Saturday, September 09, 2006

What's in a name?

This blog will focus its energies on critiquing the modern world, particularly as technological advances, after brief periods of hype, recede into the background and become the structures, environments, white noise, and scaffolding around us. Its central premise is that we should not take dramatic shifts (or even more subtle ones) in pop culture and communications, mass consumerism and marketing, gadgetry, advancements in engineering and the life sciences, changes in military hardware, and the like for granted. We must open them up and consider how they will direct our futures, and the choices with which we will be left years down the road.

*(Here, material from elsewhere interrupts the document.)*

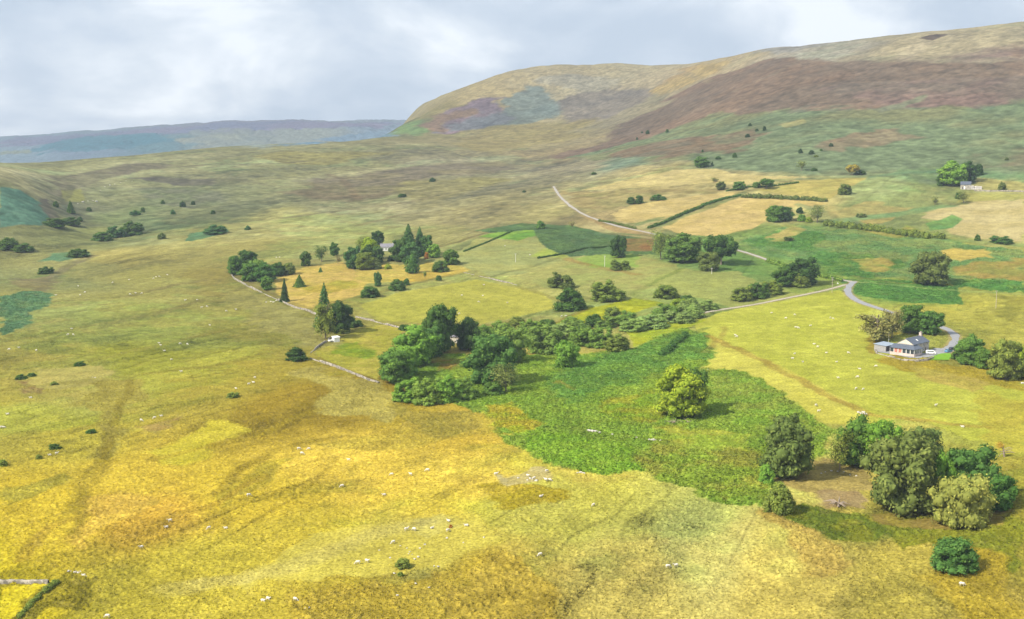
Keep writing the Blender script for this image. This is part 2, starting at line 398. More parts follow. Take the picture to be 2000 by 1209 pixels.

Hence, the name: "hit me up on my Myspace" is a common expression used mostly by those at the lower end of the coveted 18-32 marketing bracket that oft-times replaces the "call me on my cell" of old. In its simplest terms, it means "go to my Myspace page and post a comment." It's not beyond even a freestyle hip-hop artist on 106 & Park on BET to end his victorious rap battle with "hit me up on my Myspace." Hollywood productions have begun to offer Myspace pages instead of (or in addition to) websites in their ads or on their movie posters. And music artists are selling their wares (www.myspace.com/mrbt) or being cajoled into producing a new album after a far-too-long hiatus (www.myspace.com/mcpaulbarman - please go and check out his new single released on Myspace, "Ignorance," and support the man). Blogs, myspace pages, IM chats, etc. - what do they mean for how we relate to each other and address the central challenges that come attached to our humanness (1. we are mortal beings; 2. no matter who we're with, we are essentially alone in that our thoughts are encased in a physical shell separate from all others; and 3. how do we go about creating communities and existing in them, particularly given 1 and 2?). How do they tweak our expectations for how we interact interpersonally and in terms of governance?

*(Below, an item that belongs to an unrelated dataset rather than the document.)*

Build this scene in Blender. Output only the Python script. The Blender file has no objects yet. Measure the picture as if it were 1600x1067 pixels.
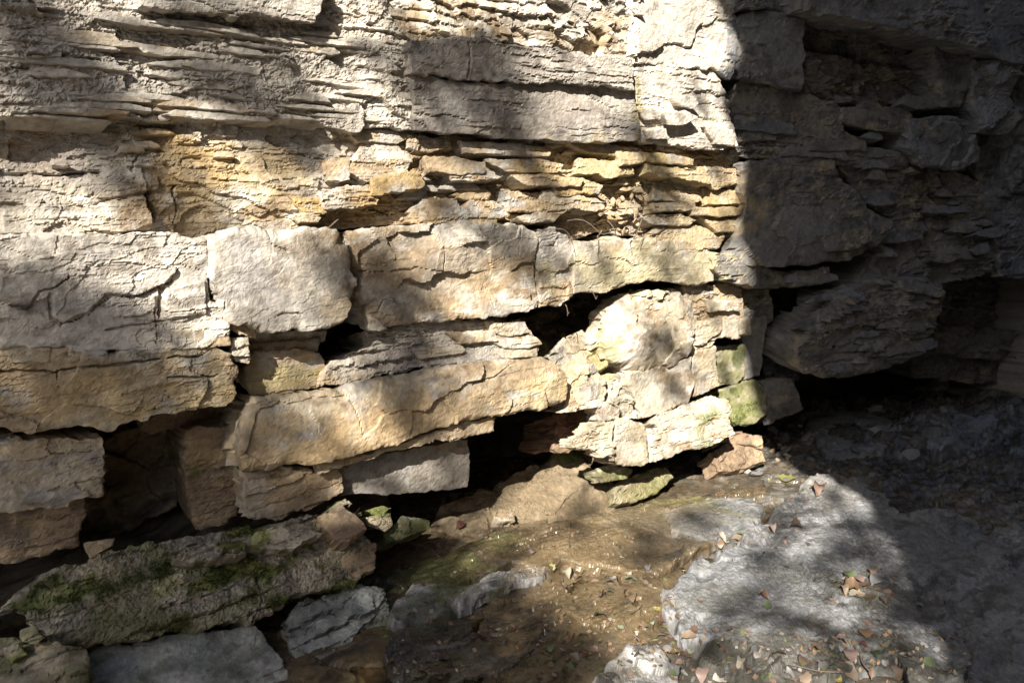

I also like the curious results that can follow from having such a blog name. For instance, I read that some insane parents are using their babies' T-shirts to advertise their blogs (see BoingBoing, the best blog on earth at www.boingboing.net). If these miserable excuses for human beings gave their children a shirt advertising my blog, the two lines on the T-shirt would negate each other, vastly curtailing the odds of another person looking up their blog (it would read:

check out my father's blog

hit me up on my myspace

I may be the only person on earth that finds this funny, but Who cares? This is my blog and I'm glad that you're a part of it.